Curriculum renewal: Barriers to successful curriculum change and suggestions for improvement

Document Type

Journal Article

Publisher

Redfame Publishing Inc.

School

School of Arts and Humanities

RAS ID

25803

Comments

Originally published as:

Cooper, T. (2017). Curriculum renewal: Barriers to successful curriculum change and suggestions for improvement. Journal of Education and Training Studies, 5(11), 115-128. doi:10.11114/jets.v5i11.2737

Original article available here.

Abstract

This article examines the practical difficulties encountered when a renewed curriculum is implemented in higher education. Attention has been given in the literature to the importance of coherent curriculum and approaches to curriculum design. Less attention has been paid to whether the renewed curriculum can be faithfully implemented within a given university context and how constraints to implementation change the curriculum design. Practical barriers to implementation arose from several sources.
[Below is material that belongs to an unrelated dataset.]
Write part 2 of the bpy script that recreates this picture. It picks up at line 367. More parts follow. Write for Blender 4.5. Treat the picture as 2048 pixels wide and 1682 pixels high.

These included: how to ensure that all staff understood and supported the new approaches, in the context of a casualized academic workforce; the need for academics to find sufficient time to engage with the renewal process and complete the necessary work to implement the new curriculum, in the context of intensification of academic work; how to support academic staff to gain an understanding of curriculum design changes in a context where few staff have formally studied education; and, the tension between explicit curriculum philosophies that inform alternative curriculum designs and tacit curriculum philosophies embedded in university systems. The project used an action-learning approach and situated the learning in the context of literature on curriculum, academic work and contemporary university practices, to draw conclusions about how universities can better support successful implementation of curriculum change. The article concludes that successful realisation of curriculum change requires on-going support from management and a flexible environment to ensure that planned changes can be implemented effectively. This has implications for many university systems including, academic support, professional development, academic workloads, and university reporting systems.